Un contexte complexe qui explique la suite des événements: un processus judiciaire long de 6 ans à l'issue duquel personne ne sera condamné.

«Compte tenu de la probable implication des autorités civiles et militaires, aucune enquête judiciaire ne sera mise en œuvre; les éditions Amaika ne recevront aucune indemnisation, dans la mesure où l’attentat ne sera pas reconnu comme tel par les autorités. Quant à la victime et aux blessés, ils seront considérés comme de simples “accidents du travail”.»

Un précédent historique brutal qui fait qu'en Espagne, Charlie Hebdo soit resté admiré et envié par les dessinateurs. «La presse satirique espagnole n'a jamais pu avoir autant de liberté que sa voisine française. Surtout en ce qui concerne le catholicisme. Par exemple, moi, j'ai été traîné en justice 166 fois pour des dessins», rappelle Carles Romeu.

Pour Manel Fontdevila, les problématiques liées à la liberté d'expression sont toujours d'actualité. En 2014, le numéro d'El Jueves affichant en une son dessin sur l'abdication du roi Juan Carlos est retirée par son éditeur RBA Ediciones, sans consultation préalable avec l'auteur ou l'équipe éditoriale. Ce mic-mac sensé épargner une royauté déjà bien amochée dans l'opinion publique vaudra à l'hebdomadaire un retard de parution historique d'un jour.

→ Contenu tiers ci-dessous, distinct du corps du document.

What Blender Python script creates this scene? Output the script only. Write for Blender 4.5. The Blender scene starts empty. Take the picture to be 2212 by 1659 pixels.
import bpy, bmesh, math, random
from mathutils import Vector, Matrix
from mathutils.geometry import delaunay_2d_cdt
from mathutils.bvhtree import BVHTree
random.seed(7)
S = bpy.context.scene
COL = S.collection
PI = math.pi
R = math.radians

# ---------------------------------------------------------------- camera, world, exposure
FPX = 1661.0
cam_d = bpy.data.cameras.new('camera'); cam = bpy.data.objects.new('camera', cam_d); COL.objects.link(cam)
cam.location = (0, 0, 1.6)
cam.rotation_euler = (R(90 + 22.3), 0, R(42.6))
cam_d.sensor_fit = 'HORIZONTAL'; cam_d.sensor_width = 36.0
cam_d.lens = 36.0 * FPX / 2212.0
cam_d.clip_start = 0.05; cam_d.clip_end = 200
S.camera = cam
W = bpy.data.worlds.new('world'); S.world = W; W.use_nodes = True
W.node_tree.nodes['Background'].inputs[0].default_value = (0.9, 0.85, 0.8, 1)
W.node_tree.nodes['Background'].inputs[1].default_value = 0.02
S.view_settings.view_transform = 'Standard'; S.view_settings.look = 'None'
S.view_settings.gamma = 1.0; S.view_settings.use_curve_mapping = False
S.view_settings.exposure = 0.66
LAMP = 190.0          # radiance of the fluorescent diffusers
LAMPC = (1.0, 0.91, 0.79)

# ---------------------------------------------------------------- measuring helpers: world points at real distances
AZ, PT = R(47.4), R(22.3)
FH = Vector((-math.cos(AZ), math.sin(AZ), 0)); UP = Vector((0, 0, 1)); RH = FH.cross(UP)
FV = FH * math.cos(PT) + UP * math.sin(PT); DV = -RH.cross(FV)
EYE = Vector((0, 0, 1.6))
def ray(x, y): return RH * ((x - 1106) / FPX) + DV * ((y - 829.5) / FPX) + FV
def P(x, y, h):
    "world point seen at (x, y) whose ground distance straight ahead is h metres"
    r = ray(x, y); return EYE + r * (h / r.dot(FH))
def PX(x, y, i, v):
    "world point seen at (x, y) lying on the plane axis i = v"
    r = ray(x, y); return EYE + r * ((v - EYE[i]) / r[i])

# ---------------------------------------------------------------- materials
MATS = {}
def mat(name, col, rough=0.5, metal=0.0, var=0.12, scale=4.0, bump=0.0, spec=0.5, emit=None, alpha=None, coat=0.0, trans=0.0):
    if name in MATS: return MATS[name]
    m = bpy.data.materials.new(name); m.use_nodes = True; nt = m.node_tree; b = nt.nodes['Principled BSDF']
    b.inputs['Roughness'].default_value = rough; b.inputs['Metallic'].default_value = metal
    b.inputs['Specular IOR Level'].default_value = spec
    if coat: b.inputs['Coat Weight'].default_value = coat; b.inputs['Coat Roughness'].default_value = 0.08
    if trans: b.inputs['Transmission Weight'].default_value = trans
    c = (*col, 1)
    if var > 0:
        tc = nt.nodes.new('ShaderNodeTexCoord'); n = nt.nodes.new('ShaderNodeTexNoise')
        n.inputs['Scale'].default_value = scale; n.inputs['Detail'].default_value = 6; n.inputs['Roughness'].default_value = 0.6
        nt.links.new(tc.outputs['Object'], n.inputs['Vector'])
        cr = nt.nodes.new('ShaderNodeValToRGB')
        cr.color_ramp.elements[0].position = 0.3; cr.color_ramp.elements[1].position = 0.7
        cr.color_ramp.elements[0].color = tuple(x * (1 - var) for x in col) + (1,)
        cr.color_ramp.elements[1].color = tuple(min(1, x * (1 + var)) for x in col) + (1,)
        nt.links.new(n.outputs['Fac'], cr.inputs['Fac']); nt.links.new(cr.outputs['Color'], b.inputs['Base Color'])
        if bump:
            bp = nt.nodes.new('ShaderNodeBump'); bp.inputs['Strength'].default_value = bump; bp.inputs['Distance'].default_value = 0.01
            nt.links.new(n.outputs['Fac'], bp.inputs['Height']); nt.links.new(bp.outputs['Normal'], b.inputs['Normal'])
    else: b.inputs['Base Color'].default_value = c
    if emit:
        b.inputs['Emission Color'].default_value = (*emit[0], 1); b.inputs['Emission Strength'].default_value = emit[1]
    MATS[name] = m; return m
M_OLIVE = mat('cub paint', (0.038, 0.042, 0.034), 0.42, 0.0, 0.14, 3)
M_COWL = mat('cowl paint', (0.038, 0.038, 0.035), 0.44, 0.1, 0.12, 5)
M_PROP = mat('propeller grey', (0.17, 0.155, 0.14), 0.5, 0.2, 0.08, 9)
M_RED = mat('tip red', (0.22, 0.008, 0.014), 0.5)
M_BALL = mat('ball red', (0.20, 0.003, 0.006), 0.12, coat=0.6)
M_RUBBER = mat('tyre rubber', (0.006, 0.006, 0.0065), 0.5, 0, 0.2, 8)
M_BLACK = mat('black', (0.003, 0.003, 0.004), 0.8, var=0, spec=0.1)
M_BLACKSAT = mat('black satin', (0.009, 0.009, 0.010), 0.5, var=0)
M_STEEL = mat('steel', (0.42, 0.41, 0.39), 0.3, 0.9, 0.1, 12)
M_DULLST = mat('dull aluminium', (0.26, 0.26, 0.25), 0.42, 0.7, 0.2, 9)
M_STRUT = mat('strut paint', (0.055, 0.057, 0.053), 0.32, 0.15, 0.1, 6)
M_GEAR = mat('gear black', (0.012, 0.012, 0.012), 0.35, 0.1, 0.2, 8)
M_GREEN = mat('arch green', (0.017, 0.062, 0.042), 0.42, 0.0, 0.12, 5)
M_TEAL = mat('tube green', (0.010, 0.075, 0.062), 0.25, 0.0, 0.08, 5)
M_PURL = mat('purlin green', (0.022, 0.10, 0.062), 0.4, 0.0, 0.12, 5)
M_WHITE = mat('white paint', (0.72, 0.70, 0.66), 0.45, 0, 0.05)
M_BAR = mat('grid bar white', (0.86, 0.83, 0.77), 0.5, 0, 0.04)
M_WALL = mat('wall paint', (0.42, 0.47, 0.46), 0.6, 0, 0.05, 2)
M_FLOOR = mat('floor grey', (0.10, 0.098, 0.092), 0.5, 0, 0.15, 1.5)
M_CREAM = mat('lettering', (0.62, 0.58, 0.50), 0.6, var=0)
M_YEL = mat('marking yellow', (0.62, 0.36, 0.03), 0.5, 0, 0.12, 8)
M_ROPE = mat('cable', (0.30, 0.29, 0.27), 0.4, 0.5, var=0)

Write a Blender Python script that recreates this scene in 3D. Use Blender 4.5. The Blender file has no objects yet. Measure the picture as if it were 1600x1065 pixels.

Echaudé par l'expérience, Manel Fontdevila quitte le journal avec plusieurs de ses collègues pour fonder Orgullo y Satisfacción, une revue 100% web, fonctionnant uniquement à l'aide de souscriptions et qui compte actuellement 5.000 abonnés. Après les attentats de Paris, la revue a réalisé un exemplaire spécial, téléchargeable gratuitement.

Ce numéro «hommage» s'ouvre sur ces mots:

«Charlie Hebdo, ses dessinateurs et ses journalistes ont été, depuis que nous avons l'usage de la raison, le référent pour tous ceux qui comme nous exercent ce travail. Dévoyés, irresponsables, drôles, blasphémateurs, et surtout, libres.»

En Espagne non plus, Charlie n'est pas mort.